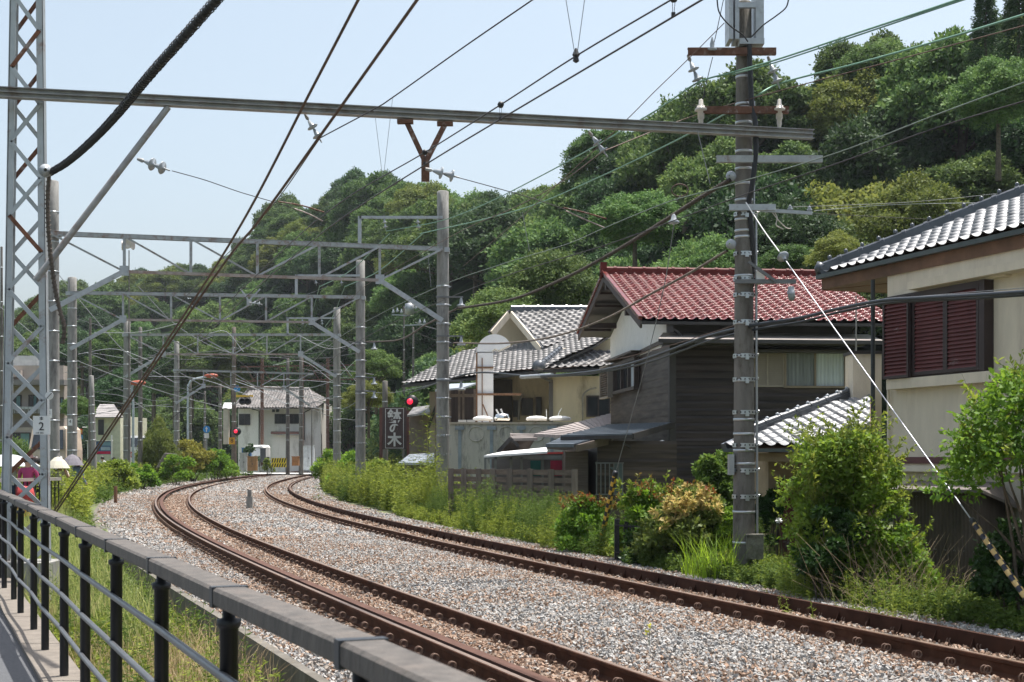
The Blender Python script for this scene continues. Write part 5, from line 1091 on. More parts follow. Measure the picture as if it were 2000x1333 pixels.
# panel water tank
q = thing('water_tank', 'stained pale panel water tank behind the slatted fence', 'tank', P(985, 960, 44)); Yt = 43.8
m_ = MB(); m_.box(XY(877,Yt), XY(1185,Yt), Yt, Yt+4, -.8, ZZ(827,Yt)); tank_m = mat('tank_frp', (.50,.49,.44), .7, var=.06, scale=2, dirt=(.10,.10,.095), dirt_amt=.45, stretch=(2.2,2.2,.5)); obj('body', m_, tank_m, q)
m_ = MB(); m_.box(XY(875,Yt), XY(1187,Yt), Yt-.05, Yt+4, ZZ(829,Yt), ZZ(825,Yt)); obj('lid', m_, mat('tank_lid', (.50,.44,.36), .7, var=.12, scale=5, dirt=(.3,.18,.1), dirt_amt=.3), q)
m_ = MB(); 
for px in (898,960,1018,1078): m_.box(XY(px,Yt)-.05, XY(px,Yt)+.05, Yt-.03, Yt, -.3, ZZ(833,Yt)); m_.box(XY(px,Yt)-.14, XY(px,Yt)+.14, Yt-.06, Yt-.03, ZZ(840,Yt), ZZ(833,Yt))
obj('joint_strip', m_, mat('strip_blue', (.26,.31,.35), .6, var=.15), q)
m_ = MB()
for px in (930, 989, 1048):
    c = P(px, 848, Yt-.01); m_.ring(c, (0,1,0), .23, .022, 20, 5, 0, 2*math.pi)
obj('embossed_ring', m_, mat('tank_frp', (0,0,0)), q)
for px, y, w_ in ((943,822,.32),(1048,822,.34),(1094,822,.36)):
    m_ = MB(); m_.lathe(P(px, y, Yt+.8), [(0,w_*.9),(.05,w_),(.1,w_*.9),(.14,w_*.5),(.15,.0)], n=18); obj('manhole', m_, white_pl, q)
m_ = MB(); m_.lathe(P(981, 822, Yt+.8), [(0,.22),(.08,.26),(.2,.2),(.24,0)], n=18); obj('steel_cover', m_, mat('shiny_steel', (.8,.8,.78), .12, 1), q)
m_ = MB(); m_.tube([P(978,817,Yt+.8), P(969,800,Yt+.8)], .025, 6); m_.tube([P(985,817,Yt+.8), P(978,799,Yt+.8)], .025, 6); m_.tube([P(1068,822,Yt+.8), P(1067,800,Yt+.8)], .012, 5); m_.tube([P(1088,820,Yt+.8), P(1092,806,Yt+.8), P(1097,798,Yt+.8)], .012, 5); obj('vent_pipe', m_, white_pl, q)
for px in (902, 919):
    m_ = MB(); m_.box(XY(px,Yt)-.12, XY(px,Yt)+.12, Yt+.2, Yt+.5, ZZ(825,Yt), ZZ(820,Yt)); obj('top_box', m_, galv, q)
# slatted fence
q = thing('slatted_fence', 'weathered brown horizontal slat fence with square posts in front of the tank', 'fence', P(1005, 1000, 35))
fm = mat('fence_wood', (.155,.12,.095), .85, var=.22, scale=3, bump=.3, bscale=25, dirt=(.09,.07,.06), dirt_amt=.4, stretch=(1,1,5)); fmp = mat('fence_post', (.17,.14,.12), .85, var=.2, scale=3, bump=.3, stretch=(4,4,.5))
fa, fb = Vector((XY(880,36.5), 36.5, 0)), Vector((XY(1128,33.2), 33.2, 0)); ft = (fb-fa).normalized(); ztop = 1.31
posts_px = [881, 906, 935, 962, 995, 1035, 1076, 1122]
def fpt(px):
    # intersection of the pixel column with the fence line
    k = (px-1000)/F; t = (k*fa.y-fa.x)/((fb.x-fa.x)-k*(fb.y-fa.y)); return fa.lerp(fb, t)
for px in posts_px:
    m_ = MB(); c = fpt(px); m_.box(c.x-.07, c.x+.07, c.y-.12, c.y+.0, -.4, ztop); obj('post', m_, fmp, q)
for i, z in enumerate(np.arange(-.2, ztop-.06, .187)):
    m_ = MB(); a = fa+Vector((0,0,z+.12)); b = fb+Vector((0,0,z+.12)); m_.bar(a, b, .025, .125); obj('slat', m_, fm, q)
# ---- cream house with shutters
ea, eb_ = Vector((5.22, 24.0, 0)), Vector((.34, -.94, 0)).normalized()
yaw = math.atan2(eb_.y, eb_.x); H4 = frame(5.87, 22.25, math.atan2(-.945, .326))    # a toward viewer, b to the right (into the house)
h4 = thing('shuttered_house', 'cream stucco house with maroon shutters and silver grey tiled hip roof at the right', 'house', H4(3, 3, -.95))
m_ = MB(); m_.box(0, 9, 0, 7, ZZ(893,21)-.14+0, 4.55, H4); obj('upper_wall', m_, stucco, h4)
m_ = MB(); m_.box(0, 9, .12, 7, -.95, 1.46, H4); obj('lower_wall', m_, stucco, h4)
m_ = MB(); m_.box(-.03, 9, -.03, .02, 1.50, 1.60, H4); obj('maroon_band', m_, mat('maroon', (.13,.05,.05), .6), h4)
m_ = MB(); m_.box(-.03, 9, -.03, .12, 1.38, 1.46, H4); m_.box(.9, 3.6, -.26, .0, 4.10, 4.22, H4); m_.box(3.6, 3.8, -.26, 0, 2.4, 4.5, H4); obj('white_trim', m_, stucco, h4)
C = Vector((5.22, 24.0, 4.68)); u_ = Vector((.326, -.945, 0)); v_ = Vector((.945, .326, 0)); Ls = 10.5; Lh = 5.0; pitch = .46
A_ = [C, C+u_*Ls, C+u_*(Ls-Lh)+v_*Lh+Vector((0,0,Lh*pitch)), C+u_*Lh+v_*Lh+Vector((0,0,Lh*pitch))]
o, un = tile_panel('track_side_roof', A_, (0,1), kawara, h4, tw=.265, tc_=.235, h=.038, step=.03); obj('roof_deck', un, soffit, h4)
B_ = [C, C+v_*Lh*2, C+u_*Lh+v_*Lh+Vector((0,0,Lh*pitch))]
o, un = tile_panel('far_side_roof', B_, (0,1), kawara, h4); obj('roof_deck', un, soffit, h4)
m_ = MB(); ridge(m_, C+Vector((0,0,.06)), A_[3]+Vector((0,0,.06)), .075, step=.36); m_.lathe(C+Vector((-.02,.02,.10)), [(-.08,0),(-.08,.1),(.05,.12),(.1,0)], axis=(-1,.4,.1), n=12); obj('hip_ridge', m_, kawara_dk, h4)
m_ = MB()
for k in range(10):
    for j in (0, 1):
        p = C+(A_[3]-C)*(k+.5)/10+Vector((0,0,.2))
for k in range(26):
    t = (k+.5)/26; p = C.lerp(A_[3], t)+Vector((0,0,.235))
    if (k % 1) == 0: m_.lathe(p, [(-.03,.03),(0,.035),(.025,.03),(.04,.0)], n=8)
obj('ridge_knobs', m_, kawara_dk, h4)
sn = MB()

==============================

→ **EXERCISE DETAILS**
Repeat the material above word for word, please, apart from its images.

→ **TASK RESPONSE**
The Blender Python script for this scene continues. Write part 5, from line 1091 on. More parts follow. Measure the picture as if it were 2000x1333 pixels.
# panel water tank
q = thing('water_tank', 'stained pale panel water tank behind the slatted fence', 'tank', P(985, 960, 44)); Yt = 43.8
m_ = MB(); m_.box(XY(877,Yt), XY(1185,Yt), Yt, Yt+4, -.8, ZZ(827,Yt)); tank_m = mat('tank_frp', (.50,.49,.44), .7, var=.06, scale=2, dirt=(.10,.10,.095), dirt_amt=.45, stretch=(2.2,2.2,.5)); obj('body', m_, tank_m, q)
m_ = MB(); m_.box(XY(875,Yt), XY(1187,Yt), Yt-.05, Yt+4, ZZ(829,Yt), ZZ(825,Yt)); obj('lid', m_, mat('tank_lid', (.50,.44,.36), .7, var=.12, scale=5, dirt=(.3,.18,.1), dirt_amt=.3), q)
m_ = MB(); 
for px in (898,960,1018,1078): m_.box(XY(px,Yt)-.05, XY(px,Yt)+.05, Yt-.03, Yt, -.3, ZZ(833,Yt)); m_.box(XY(px,Yt)-.14, XY(px,Yt)+.14, Yt-.06, Yt-.03, ZZ(840,Yt), ZZ(833,Yt))
obj('joint_strip', m_, mat('strip_blue', (.26,.31,.35), .6, var=.15), q)
m_ = MB()
for px in (930, 989, 1048):
    c = P(px, 848, Yt-.01); m_.ring(c, (0,1,0), .23, .022, 20, 5, 0, 2*math.pi)
obj('embossed_ring', m_, mat('tank_frp', (0,0,0)), q)
for px, y, w_ in ((943,822,.32),(1048,822,.34),(1094,822,.36)):
    m_ = MB(); m_.lathe(P(px, y, Yt+.8), [(0,w_*.9),(.05,w_),(.1,w_*.9),(.14,w_*.5),(.15,.0)], n=18); obj('manhole', m_, white_pl, q)
m_ = MB(); m_.lathe(P(981, 822, Yt+.8), [(0,.22),(.08,.26),(.2,.2),(.24,0)], n=18); obj('steel_cover', m_, mat('shiny_steel', (.8,.8,.78), .12, 1), q)
m_ = MB(); m_.tube([P(978,817,Yt+.8), P(969,800,Yt+.8)], .025, 6); m_.tube([P(985,817,Yt+.8), P(978,799,Yt+.8)], .025, 6); m_.tube([P(1068,822,Yt+.8), P(1067,800,Yt+.8)], .012, 5); m_.tube([P(1088,820,Yt+.8), P(1092,806,Yt+.8), P(1097,798,Yt+.8)], .012, 5); obj('vent_pipe', m_, white_pl, q)
for px in (902, 919):
    m_ = MB(); m_.box(XY(px,Yt)-.12, XY(px,Yt)+.12, Yt+.2, Yt+.5, ZZ(825,Yt), ZZ(820,Yt)); obj('top_box', m_, galv, q)
# slatted fence
q = thing('slatted_fence', 'weathered brown horizontal slat fence with square posts in front of the tank', 'fence', P(1005, 1000, 35))
fm = mat('fence_wood', (.155,.12,.095), .85, var=.22, scale=3, bump=.3, bscale=25, dirt=(.09,.07,.06), dirt_amt=.4, stretch=(1,1,5)); fmp = mat('fence_post', (.17,.14,.12), .85, var=.2, scale=3, bump=.3, stretch=(4,4,.5))
fa, fb = Vector((XY(880,36.5), 36.5, 0)), Vector((XY(1128,33.2), 33.2, 0)); ft = (fb-fa).normalized(); ztop = 1.31
posts_px = [881, 906, 935, 962, 995, 1035, 1076, 1122]
def fpt(px):
    # intersection of the pixel column with the fence line
    k = (px-1000)/F; t = (k*fa.y-fa.x)/((fb.x-fa.x)-k*(fb.y-fa.y)); return fa.lerp(fb, t)
for px in posts_px:
    m_ = MB(); c = fpt(px); m_.box(c.x-.07, c.x+.07, c.y-.12, c.y+.0, -.4, ztop); obj('post', m_, fmp, q)
for i, z in enumerate(np.arange(-.2, ztop-.06, .187)):
    m_ = MB(); a = fa+Vector((0,0,z+.12)); b = fb+Vector((0,0,z+.12)); m_.bar(a, b, .025, .125); obj('slat', m_, fm, q)
# ---- cream house with shutters
ea, eb_ = Vector((5.22, 24.0, 0)), Vector((.34, -.94, 0)).normalized()
yaw = math.atan2(eb_.y, eb_.x); H4 = frame(5.87, 22.25, math.atan2(-.945, .326))    # a toward viewer, b to the right (into the house)
h4 = thing('shuttered_house', 'cream stucco house with maroon shutters and silver grey tiled hip roof at the right', 'house', H4(3, 3, -.95))
m_ = MB(); m_.box(0, 9, 0, 7, ZZ(893,21)-.14+0, 4.55, H4); obj('upper_wall', m_, stucco, h4)
m_ = MB(); m_.box(0, 9, .12, 7, -.95, 1.46, H4); obj('lower_wall', m_, stucco, h4)
m_ = MB(); m_.box(-.03, 9, -.03, .02, 1.50, 1.60, H4); obj('maroon_band', m_, mat('maroon', (.13,.05,.05), .6), h4)
m_ = MB(); m_.box(-.03, 9, -.03, .12, 1.38, 1.46, H4); m_.box(.9, 3.6, -.26, .0, 4.10, 4.22, H4); m_.box(3.6, 3.8, -.26, 0, 2.4, 4.5, H4); obj('white_trim', m_, stucco, h4)
C = Vector((5.22, 24.0, 4.68)); u_ = Vector((.326, -.945, 0)); v_ = Vector((.945, .326, 0)); Ls = 10.5; Lh = 5.0; pitch = .46
A_ = [C, C+u_*Ls, C+u_*(Ls-Lh)+v_*Lh+Vector((0,0,Lh*pitch)), C+u_*Lh+v_*Lh+Vector((0,0,Lh*pitch))]
o, un = tile_panel('track_side_roof', A_, (0,1), kawara, h4, tw=.265, tc_=.235, h=.038, step=.03); obj('roof_deck', un, soffit, h4)
B_ = [C, C+v_*Lh*2, C+u_*Lh+v_*Lh+Vector((0,0,Lh*pitch))]
o, un = tile_panel('far_side_roof', B_, (0,1), kawara, h4); obj('roof_deck', un, soffit, h4)
m_ = MB(); ridge(m_, C+Vector((0,0,.06)), A_[3]+Vector((0,0,.06)), .075, step=.36); m_.lathe(C+Vector((-.02,.02,.10)), [(-.08,0),(-.08,.1),(.05,.12),(.1,0)], axis=(-1,.4,.1), n=12); obj('hip_ridge', m_, kawara_dk, h4)
m_ = MB()
for k in range(10):
    for j in (0, 1):
        p = C+(A_[3]-C)*(k+.5)/10+Vector((0,0,.2))
for k in range(26):
    t = (k+.5)/26; p = C.lerp(A_[3], t)+Vector((0,0,.235))
    if (k % 1) == 0: m_.lathe(p, [(-.03,.03),(0,.035),(.025,.03),(.04,.0)], n=8)
obj('ridge_knobs', m_, kawara_dk, h4)
sn = MB()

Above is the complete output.